Identity. It's a word that

Identity. It's a word that seems to get bandied about a lot these days. But what does it really mean? What is my identity, and on what does it depend? Am I simply a collection of names (Madeline, Cookie, Ms. Cohen, Mad, Rad Mad, Madso, Blaze, honey, "you"), numbers (three phone numbers, two e-mail addresses, and a couple of street addresses), nouns (lawyer, public defender, climber, skier, triathlete, writer, blogger, daughter, sister, aunt, girlfriend, activist, Democrat, traveler), and adjectives (Jewish, active, adventurous, neurotic, liberal, hard-of-hearing, legally blind, silly, smart (I hope), hot (in my dreams))? I certainly am all of these things (and more), but is my "me-ness" simply an amalgamation of resume lines and profile checkboxes or is does it transcend them all?

I've had a few conversations this week that started me thinking about identity. First, over at DeafGA, there's been some talk about whether certain people (e.g., gargantuan basketballer Yao, who apparently is hard of hearing in one ear) are "really" deaf or hard-of-hearing. More implicitly than explicitly, there seems to be a feeling among some of our members that someone whose impairment affects only one ear (or only a certain decibel range, or whatever) is not "really" (and should not identify him or herself as) deaf or hearing impaired.

A slightly different conversation, though I think reflecting a similar attitude, came with a friend whose former girlfriend, a convert to Judaism, told him that she felt she had to choose between him (a non-Jew) and her new religion. Though he was very supportive of her Judaism during their relationship, had agreed to raise their theoretical future children Jewish, and participated in many Jewish events with her, she somehow felt that her own Jewish identity was contingent on being with a Jewish partner.

Having found myself in a committed and satisfying relationship with a man who is not Jewish, I've realized that this is far from true -- my identity as a Jew comes from within me, and is neither threatened nor compromised by the fact that Steve grew up Catholic. But my friend's ex-girlfriend, a convert, is still shaping her identity as a Jewish woman. And, in a phenomenon not at all unusual among converts, she has embraced Judaism and the Jewish community with such fervor that it often seems that her identity begins and ends with her new religion. For her, then, I imagine it must have threatened her entire self-image to contemplate marrying a man who is not Jewish.

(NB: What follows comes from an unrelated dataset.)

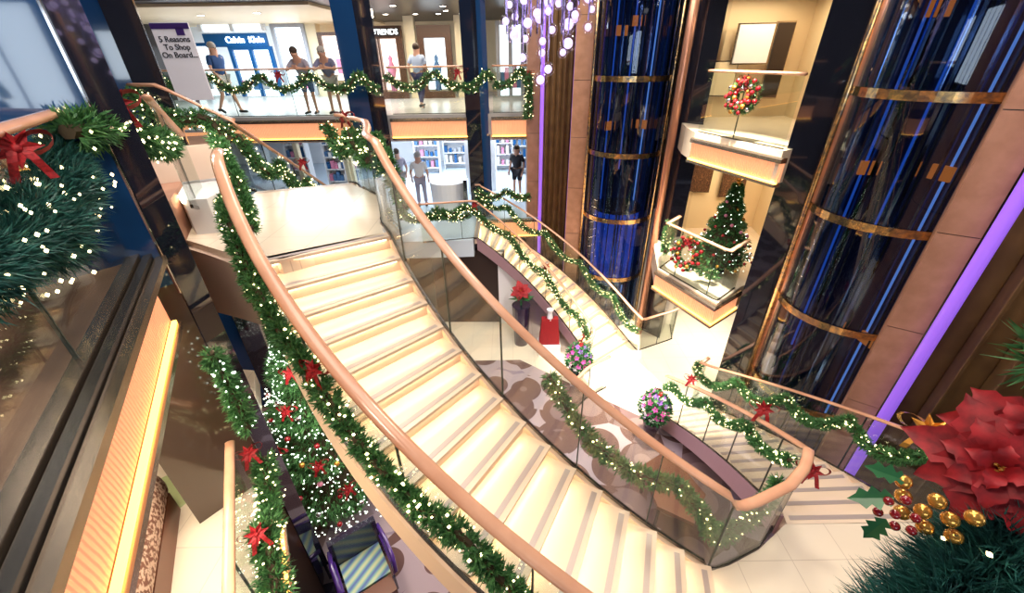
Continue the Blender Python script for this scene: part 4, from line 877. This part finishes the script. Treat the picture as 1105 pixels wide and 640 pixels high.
def holly(o,d,n,s,label):
    o=V(o); d=V(d).normalized(); n=V(n).normalized(); e=d.cross(n).normalized(); mb=MB(); L_=[(0,0)]; pr=[(0,.0),(.15,.22),(.25,.12),(.4,.30),(.52,.15),(.68,.26),(.78,.12),(1,0)]
    vs=[];m=len(pr)
    for t,w in pr: c=o+d*t*s; vs+=[c-e*w*s+n*w*s*.3,c,c+e*w*s+n*w*s*.3]
    mb.add(vs,[q for i in range(m-1) for q in((3*i,3*i+1,3*i+4,3*i+3),(3*i+1,3*i+2,3*i+5,3*i+4))])
    solo('holly_leaf',mb,'leaf',label,'leaf',group=None)
holly((.49,.325,.90),(-.5,.2,-.30),(-.3,-.5,.8),.05,'holly leaf sticking out left of the red berries')
holly((.485,.315,.87),(-.2,.0,-.7),(-.6,-.6,.3),.045,'holly leaf hanging below the red berries')
holly((.505,.335,.92),(-.4,.25,.0),(-.2,-.4,.9),.045,'holly leaf tucked under the red poinsettia tip')
garland([V((.76,.46,1.0)),V((.80,.40,1.12)),V((.84,.33,1.2))],.05,'upright green sprig with lights at the right edge',dens=700,bulbs=40,ln=.05,w=.003,br=.006)
# ------------------------------------------------------------------ far enclosure
struct('wall_right',MB().wall([V((8.5,-6,A)),V((8.5,22,A))],[V((8.5,-6,7)),V((8.5,22,7))],.1),'darkwall')
struct('wall_left',MB().wall([V((-13.8,22,A)),V((-13.8,-7,A))],[V((-13.8,22,7)),V((-13.8,-7,7))],.1),'darkwall')
struct('wall_front',MB().wall([V((-13.8,-7,A)),V((8.5,-7,A))],[V((-13.8,-7,7)),V((8.5,-7,7))],.1),'darkwall')
w=MB()
for k in range(4): w.box((-2.6+k*1.25,-6.9,1.45),(1.1,.04,2.1))
struct('window_1',w,'window')
w=MB()
for k in range(3): w.box((8.42,-5.6+k*1.1,1.5),(.04,.98,2.4))
struct('window_3',w,'window')
w=MB()
for k in range(3): w.box((-9.2+k*1.2,-6.9,1.6),(1.0,.04,1.6))
struct('window_2',w,'window')
struct('wall_back',MB().wall([V((-13.8,21.8,A)),V((8.5,21.8,A))],[V((-13.8,21.8,7)),V((8.5,21.8,7))],.1),'darkwall')
# ------------------------------------------------------------------ lights
def area(loc,size,power,col,rot=(0,0,0),sy=None):  # makes both the ceiling lamps and the added fill lights
    l=bpy.data.lights.new('ceiling_and_fill_light','AREA'); l.shape='RECTANGLE'; l.size=size; l.size_y=sy or size; l.energy=power; l.color=col
    o=bpy.data.objects.new('ceiling_and_fill_light',l); COL.objects.link(o); o.location=loc; o.rotation_euler=rot; return o
area((0,4.5,6.2),5,430,(1,.90,.78)); area((4.0,9.0,5.5),1.6,500,(1,.90,.72)); area((-3,9,6),3,260,(1,.9,.8))
area((-8,16.5,2.5),5,520,(.75,.88,1),sy=4); area((-2.5,15.2,2.55),3,200,(1,.86,.66),sy=3)
area((-3.5,16.5,-.8),5,330,(.85,.93,1),sy=4); area((.2,16.5,-.8),1.2,110,(.85,.93,1),sy=4)
area((5.6,10.0,2.4),1.6,60,(1,.80,.52)); area((5.6,9.8,-.65),1.6,60,(1,.80,.52))
area((-3.6,2.5,-.7),1.2,60,(1,.85,.6)); area((-2.3,1.1,-.75),.8,70,(1,.85,.65)); area((-1.9,5.6,-1.2),1.0,60,(1,.85,.65)); area((.8,5.8,-2.3),2.0,110,(.95,.85,1))  # includes fills added to brighten the stringer and the void floor
area((3.2,-1,3),2.5,25,(1,.93,.85)); area((3.6,2.2,3.6),1.2,90,(1,.8,.55),(0,math.radians(-50),0))  # second one is a fill added to brighten the right curtain
l=area((-1.2,.4,3.6),1.0,110,(1,.88,.74)); l.rotation_euler=(V((-3.6,4.4,-1))-V((-1.2,.4,3.6))).to_track_quat('-Z','Y').to_euler()  # added fill aimed at the landing side panel, no fixture there
area((-3.9,4.9,1.3),.5,28,(1,.92,.8)); area((-2.6,3.9,-1.95),.7,60,(1,.9,.75))  # fills added to lift the short steps and the stairwell tree
area((5.6,9.6,M-.55),1.5,170,(1,.9,.7))  # fill added to lift the shadowed floor under the balcony
def spot(loc,tgt,power,col,ang=60,bl=.6):
    l=bpy.data.lights.new('spot_lamp','SPOT'); l.energy=power; l.color=col; l.spot_size=math.radians(ang); l.spot_blend=bl; l.shadow_soft_size=.12
    o=bpy.data.objects.new('spot_lamp',l); COL.objects.link(o); o.location=loc; o.rotation_euler=(V(tgt)-V(loc)).to_track_quat('-Z','Y').to_euler()
spot((3.0,7.6,5.5),(3.9,8.2,A),14000,(1,.88,.68),34); spot((2,1,4.5),(3.3,1.6,B),600,(1,.9,.78),50); spot((-.5,5,5.5),(-2.8,5.6,L),400,(1,.85,.7),40)
spot((3.5,2,5),(1.2,9.6,A),2200,(1,.9,.8),40)
wd=bpy.data.worlds.new('world'); S.world=wd; wd.use_nodes=True; wd.node_tree.nodes['Background'].inputs[0].default_value=(.55,.62,.85,1); wd.node_tree.nodes['Background'].inputs[1].default_value=.22
# ------------------------------------------------------------------ camera
f=445.; pitch=math.atan(260/f); roll=math.radians(-.9)
F=V((0,math.cos(pitch),-math.sin(pitch))); R0=V((1,0,0)); U0=R0.cross(F)
Rr=R0*math.cos(roll)+U0*math.sin(roll); Uu=-R0*math.sin(roll)+U0*math.cos(roll)
cam=bpy.data.cameras.new('camera'); cam.sensor_width=36; cam.lens=f/1105*36; cam.clip_start=.02; cam.clip_end=200
co=bpy.data.objects.new('camera',cam); COL.objects.link(co)
mw=Matrix(((Rr.x,Uu.x,-F.x,0),(Rr.y,Uu.y,-F.y,0),(Rr.z,Uu.z,-F.z,1.4),(0,0,0,1))); co.matrix_world=mw
S.camera=co
S.view_settings.view_transform='Standard'; S.view_settings.look='None'; S.view_settings.gamma=1; S.view_settings.exposure=.0; S.view_settings.use_curve_mapping=False
S.cycles.max_bounces=8; S.cycles.transparent_max_bounces=24; S.cycles.sample_clamp_indirect=4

This is not meant to be an attack on my friends, nor is it meant to suggest that I am immune from exclusionary attitudes. Quite to the contrary, in many contexts I've seen myself fall prey to this very phenomenon. We often talk about poseurs, wannabes, and the like. Native Coloradans mock the transplants from either coast. Orthodox Jews look down their noses at members of the Reform movement. And die-hard powder junkies dis the lodge bunnies. What I'm really trying to understand is not group identity, but why any individual's self-identification with a particular "identifier" should threaten anyone else's sense of entitlement to the same one.

That is, does the fact that someone who wears a hearing aid in only one ear self-identifies as hearing-impaired undermine my own identity as a person with a hearing impairment? By the same token, does the fact that I don't like to identify myself as blind (though I often joke about it) threaten the identity of other blind people? If the chicks who hang out at the climbing gym in their cute little tank tops call themselves "rock climbers" even though they've never touched an actual granite cliff, does this weaken my own identity as a climber? Does the fact that my boyfriend celebrates Christmas (and hates lox) challenge my identity as a Jew? Hardly.

It would be disingenuous to say that my identity is entirely internal to me. Rather, it constantly is influenced by my experiences and by the people with whom I interact in various ways. In certain settings, with certain people, and at certain moments, I feel entirely "myself." At other times, I feel like an inexperienced actress, awkwardly wearing the costume and the make-up and carrying the props to play the role of "me," but sure that all the world can see through the greasepaint to the imposter underneath. But does my self-definition, or level of comfort in my own skin, depend on anyone else's vision of themselves?

Perhaps it is not so much that my identity is threatened by any other person's self-identification with any group or category by which I characterize myself, but that another's decision to place him or herself in a particular box calls into question my own sense of belonging there. Groucho Marx once said, "I don't want to belong to any club that would have me as a member." The flip side of this coin is that if someone else, whose worthiness I question, wants to belong to a particular "club," it forces me to question my own identity as a member.